A tres años de la creación de la FGR, la experiencia demuestra que el modelo ha resultado fallido. Regresar al pasado es inviable, porque implicaría retomar un sistema roto. ¿Qué sugieres?, es la pregunta natural. La respuesta no es simple, pues ni siquiera hay manera de empezar por lo básico: un diagnóstico objetivo de la situación y de los problemas que incumben a la procuración de justicia.
Y es que la FGR no publica los informes de actividades y resultados a los que está legalmente obligada. Lo siguiente sería armar foros de discusión y análisis interdisciplinarios –legisladores, abogados postulantes, partidos políticos, ministerios públicos, poder judicial, universidades, politólogos, criminólogos, etcétera– en todo el país, que conduzcan a propuestas consensuadas y que transiten como reformas constitucionales.
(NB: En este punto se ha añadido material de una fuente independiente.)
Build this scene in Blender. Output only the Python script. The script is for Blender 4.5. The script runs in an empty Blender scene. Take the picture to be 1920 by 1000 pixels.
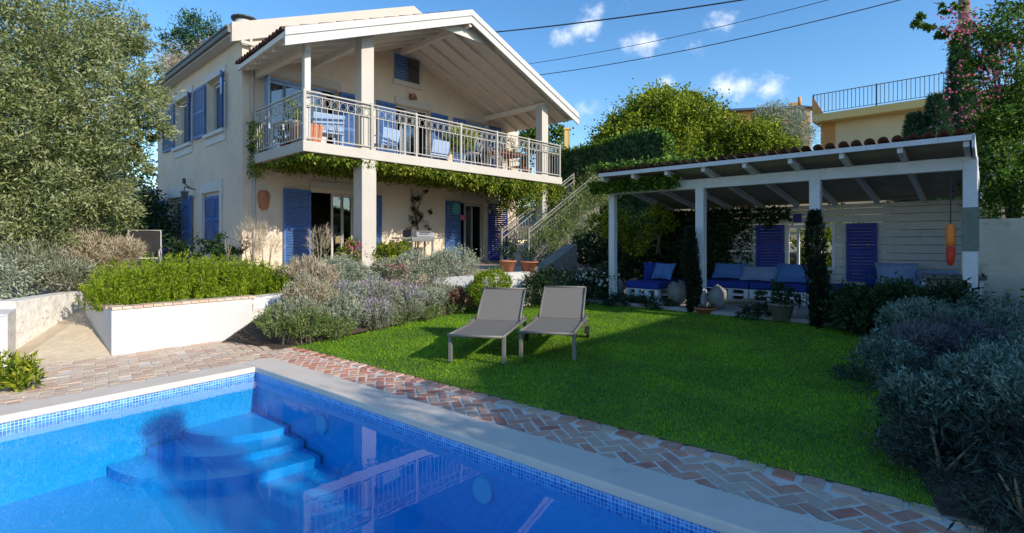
import bpy, math, random
import numpy as np
from math import radians, sin, cos, pi
from mathutils import Vector, Matrix

sc = bpy.context.scene
col = sc.collection
rng = np.random.default_rng(11)
random.seed(5)

# ------------------------------------------------------------------ camera
FPX, V0, CAMZ = 975.0, 453.0, 1.6
cam_d = bpy.data.cameras.new('camera')
cam = bpy.data.objects.new('camera', cam_d); col.objects.link(cam)
cam.location = (0, 0, CAMZ); cam.rotation_euler = (pi/2, 0, 0)
cam_d.sensor_width = 36; cam_d.lens = FPX/1920*36
cam_d.shift_y = -(500-V0)/1920
cam_d.clip_end = 3000
sc.camera = cam
# ------------------------------------------------------------------ light
SUN_AZ, SUN_EL = radians(126.5), radians(27)
sv = Vector((sin(SUN_AZ)*cos(SUN_EL), cos(SUN_AZ)*cos(SUN_EL), sin(SUN_EL)))
sd = bpy.data.lights.new('sun', 'SUN'); sd.energy = 2.95; sd.angle = radians(.5); sd.color = (1, .89, .74)
sun = bpy.data.objects.new('sun', sd); col.objects.link(sun)
sun.rotation_euler = sv.to_track_quat('Z', 'Y').to_euler()
sc.view_settings.view_transform = 'Standard'; sc.view_settings.look = 'None'
sc.view_settings.exposure = 0.85; sc.view_settings.gamma = 1
world = bpy.data.worlds.new('World'); sc.world = world; world.use_nodes = True
wn, wl = world.node_tree.nodes, world.node_tree.links
wn.clear()
wo = wn.new('ShaderNodeOutputWorld'); bg = wn.new('ShaderNodeBackground'); bg.inputs[1].default_value = .15
sky = wn.new('ShaderNodeTexSky'); sky.sky_type = 'NISHITA'; sky.sun_disc = False
sky.sun_elevation = SUN_EL; sky.sun_rotation = SUN_AZ
sky.air_density = 1.0; sky.dust_density = .15; sky.ozone_density = 2.4
tc = wn.new('ShaderNodeTexCoord')
nz = wn.new('ShaderNodeTexNoise'); nz.inputs['Scale'].default_value = 22; nz.inputs['Detail'].default_value = 6; nz.inputs['Roughness'].default_value = .62
wl.new(tc.outputs['Generated'], nz.inputs['Vector'])
CL = [(1092,52,24,.9),(1125,22,24,.75),(1065,66,17,.65),(1104,76,9,.8),(1145,16,14,.4),(1207,82,20,.9),(1222,66,11,.4),(1350,50,19,.9),(1334,62,14,.5),(1312,80,17,.55),
      (1368,166,20,.8),(1392,158,22,1.0),(1352,172,12,.5),(1442,167,17,.75),(1462,168,12,.4),(1108,210,18,.5),(1246,150,10,.6)]
acc = None
def wm(op, a, b=None, c=None):
    n = wn.new('ShaderNodeMath'); n.operation = op
    for i, x in enumerate((a, b, c)):
        if x is None: continue
        if isinstance(x, (int, float)): n.inputs[i].default_value = x
        else: wl.new(x, n.inputs[i])
    return n.outputs[0]
for (u, v, r, s) in CL:
    d = Vector(((u-960)/FPX, 1, (V0-v)/FPX)); q = d.length; d.normalize()
    vs = wn.new('ShaderNodeVectorMath'); vs.operation = 'SUBTRACT'; wl.new(tc.outputs['Generated'], vs.inputs[0]); vs.inputs[1].default_value = d
    vm = wn.new('ShaderNodeVectorMath'); vm.operation = 'MULTIPLY'; wl.new(vs.outputs[0], vm.inputs[0]); vm.inputs[1].default_value = (1, 1, 1.7)
    vl = wn.new('ShaderNodeVectorMath'); vl.operation = 'LENGTH'; wl.new(vm.outputs[0], vl.inputs[0])
    R = r*2.6/FPX/q
    f = wm('MULTIPLY', wm('MAXIMUM', wm('SUBTRACT', 1, wm('DIVIDE', vl.outputs['Value'], R)), 0), s)
    acc = f if acc is None else wm('MAXIMUM', acc, f)
mr = wn.new('ShaderNodeMapRange'); mr.interpolation_type = 'SMOOTHSTEP'
wl.new(wm('ADD', acc, wm('MULTIPLY', wm('SUBTRACT', nz.outputs[0], .5), wm('MULTIPLY', wm('GREATER_THAN', acc, .001), 2.6))), mr.inputs[0])
mr.inputs[1].default_value = .18; mr.inputs[2].default_value = 1.35; mr.inputs[4].default_value = .8
mx = wn.new('ShaderNodeMix'); mx.data_type = 'RGBA'
hs = wn.new('ShaderNodeHueSaturation'); hs.inputs['Saturation'].default_value = 1.24; hs.inputs['Value'].default_value = .84; wl.new(sky.outputs[0], hs.inputs['Color'])
wl.new(mr.outputs[0], mx.inputs[0]); wl.new(hs.outputs[0], mx.inputs[6]); mx.inputs[7].default_value = (4.9, 5.1, 5.5, 1)
wl.new(mx.outputs[2], bg.inputs[0]); wl.new(bg.outputs[0], wo.inputs[0])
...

Sin una FGR funcional y efectiva, el Estado de derecho en México continuará en la tempestad de la ilegalidad y la delincuencia. Empeñarse en mantener el sistema actual es insensato. Las alternativas a desarrollar, de ser viables, no serán de corto plazo. El problema es que el fenómeno delictivo de alto impacto, propio de los delitos federales, está embravecido.